Task to carry out
Report back each line of the records that contains the string "This".

A run of records:
******

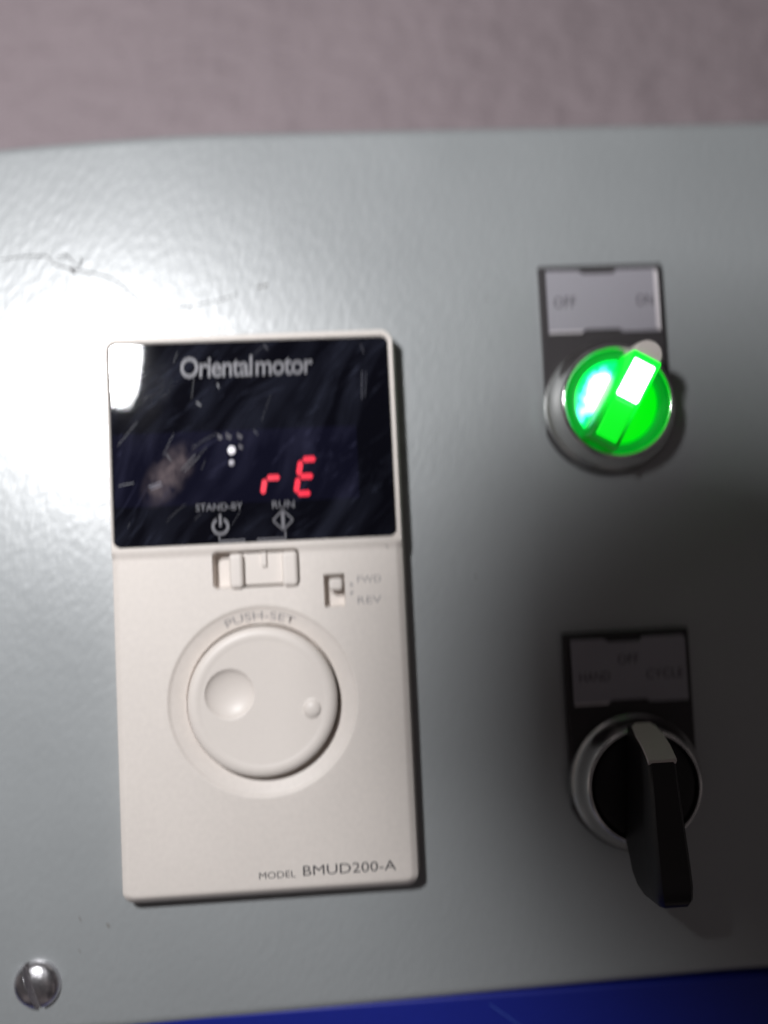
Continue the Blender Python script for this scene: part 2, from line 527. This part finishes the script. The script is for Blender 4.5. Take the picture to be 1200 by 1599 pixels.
def txt(s, x, y, wd, ht, m, parent, z, **k):
    return link('lettering', text_mesh(s, x, y, z, wd, ht, **k), M[m], parent)


txt('Oriental motor', 15.9, -9.4, 27.6, 4.4, 'print_logo', win, ZB, bold=0.018, word=0.45, space=0.92, shear=0.05)
txt('STAND-BY', 18.1, -37.3, 9.6, 1.45, 'print_grey', win, ZB, bold=0.004)
txt('RUN', 33.8, -37.4, 4.6, 1.55, 'print_grey', win, ZB, bold=0.004)
# power symbol
ps = []
for k in range(22):
    a0 = math.radians(118 + 304 * k / 22); a1 = math.radians(118 + 304 * (k + 1) / 22)
    f = lambda a, r: (23.0 + r * math.cos(a), -40.7 + r * math.sin(a))
    ps.append(prism([f(a0, 1.25), f(a0, 1.85), f(a1, 1.85), f(a1, 1.25)], ZB, ZB + 0.02))
ps.append(bar((23.0, -40.7), (23.0, -38.2), 0.55, ZB, 0.02))
link('power_symbol', pydata('power_symbol', *merge(ps)), M['print_grey'], win)
# diamond start symbol
dx, dy, r = 35.9, -39.95, 2.1
q = [(dx, dy + r), (dx + r, dy), (dx, dy - r), (dx - r, dy)]
ps = [bar(q[i], q[(i + 1) % 4], 0.3, ZB, 0.02) for i in range(4)] + [bar((dx, dy - 1.9), (dx, dy + 1.9), 0.7, ZB, 0.02)]
link('start_symbol', pydata('start_symbol', *merge(ps)), M['print_grey'], win)
ps = [bar((22.7, -42.7), (22.7, -43.95), 0.3, ZB, 0.02), bar((22.7, -43.8), (28.0, -43.8), 0.4, ZB, 0.02),
      bar((36.3, -42.2), (36.3, -43.95), 0.3, ZB, 0.02), bar((30.4, -43.8), (36.3, -43.8), 0.4, ZB, 0.02)]
link('switch_bracket', pydata('switch_bracket', *merge(ps)), M['print_grey'], win)

# scratches in the window
rs = random.Random(11)
ps = []
for k in range(16):
    x = 2.5 + 50 * rs.random() ** 1.5; y = -3.5 - 37 * rs.random()
    a = math.radians(rs.choice([55, 62, 48, 35, 70]) + rs.uniform(-8, 8)); ln_ = rs.uniform(1.0, 7.0); cv = rs.uniform(-0.05, 0.05)
    p = Vector((x, y)); wd = rs.uniform(0.03, 0.06)
    for s in range(5):
        a += cv; q_ = p + Vector((math.cos(a), math.sin(a))) * ln_ / 5
        if not (1.8 < q_.x < 58 and -43.5 < q_.y < -2.5): break
        ps.append(bar(p, q_, wd, ZB - 0.005, 0.008)); p = q_
link('scratches', pydata('scratches', *merge(ps)), M['scratch'], win, kind='stuff')
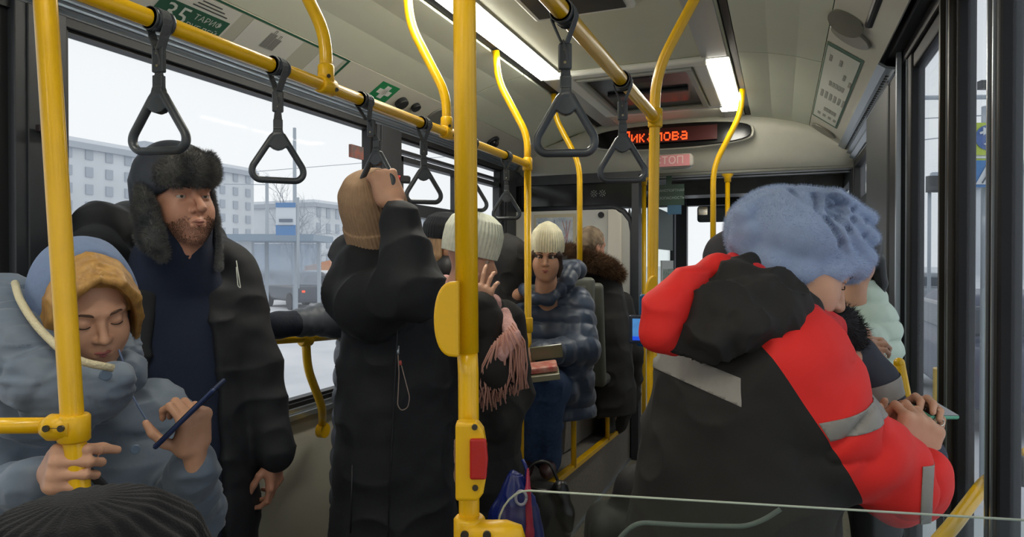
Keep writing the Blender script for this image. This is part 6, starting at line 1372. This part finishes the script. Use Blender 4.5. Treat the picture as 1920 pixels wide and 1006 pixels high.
# ------------------------------------------------------------------ bags in the aisle
bg_ = empty('shopping_bag', W(975,1100,2.25), 'blue plastic shopping bag with red and white round print', 'bag')
v = Vol(.005); v.loft(W(966,990,2.2), rotm(y=D(-.2,0,-1), z=UP), [(-.28,0,0,.10,.07),(-.1,0,0,.105,.07),(.05,0,0,.085,.055),(.15,0,0,.04,.03),(.20,0,0,.02,.015)], .02)
BB = volmesh('bag_body', v, mat('bag_blue', (22,38,116), .35, bump=.4, bscale=18), bg_, 2, folds=.006, fscale=16, fst=(2,2,.5))
mb = MB()
v2 = Vol(.004); v2.limb([W(990,880,2.17), W(990,920,2.14), W(994,1000,2.125), W(990,1050,2.125)], [.006,.010,.014,.016], .01, flat=(FW, .5)); volmesh('red_stripe', v2, mat('bag_red', (170,30,66), .35), bg_, 1)
MB().tube([W(977,934,2.118)+.020*(math.cos(a)*RT*.85+math.sin(a)*UP*1.1) for a in np.linspace(0, 2*math.pi, 22)], .0050, 6).build('white_ring_print', mat('bag_white', (176,170,186), .4), bg_)
MB().tube(smoothpath([W(985,915,2.18), W(988,880,2.18), W(980,862,2.2)], .01), .006, 6).build('handle', mat('bag_blue', (0,0,0)), bg_)
hb_ = empty('handbag', W(1030,960,2.5), 'black glossy handbag hanging beside the blue shopping bag', 'bag')
v = Vol(.006); v.loft(W(1024,960,2.5), rotm(y=D(-.2,0,-1), z=UP), [(-.16,0,0,.08,.05),(-.08,0,0,.095,.06),(.05,0,0,.085,.055),(.12,0,0,.06,.04)], .03); v.limb([W(1050,915,2.45), W(1063,960,2.45), W(1066,990,2.45)], [.03,.028,.02], .02)
volmesh('bag_body', v, mat('bag_black', (20,20,22), .35, bump=.4, bscale=24), hb_, 1, folds=.005, fscale=14)
MB().tube(smoothpath([W(985,925,2.5), W(990,870,2.5), W(1030,862,2.5), W(1050,912,2.47)], .05), .006, 8).build('handle', mat('bag_black', (0,0,0)), hb_)
sb = empty('shopping_trolley', W(1175,1040,1.8), 'black bag standing on the floor below the charcoal jacket', 'bag')
v = Vol(.008); v.box(W(1188,1010,1.75)-A([0,0,.12]), (.12,.10,.20), .05, .01, np.stack([RT,FW,UP],1)); v.ell(W(1200,920,1.75), (.07,.06,.07), .05)
volmesh('bag_body', v, mat('bag_cloth', (22,21,22), .7, bump=.3, bscale=40), sb, 1, folds=.006, fscale=10)
# black mitten at the right edge
v = Vol(.005); v.ell(W(1916,882,1.5), (.022,.03,.034), .01); v.limb([W(1916,885,1.5), W(1990,900,1.5)], [.03,.035], .01)
e = volmesh('mitten', v, BLK, None); tag(e, 'black mitten at the right edge beyond the black door post', 'mitten')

******

Answer to the problem
Continue the Blender Python script for this scene: part 2, from line 527. This part finishes the script. The script is for Blender 4.5. Take the picture to be 1200 by 1599 pixels.
Keep writing the Blender script for this image. This is part 6, starting at line 1372. This part finishes the script. Use Blender 4.5. Treat the picture as 1920 pixels wide and 1006 pixels high.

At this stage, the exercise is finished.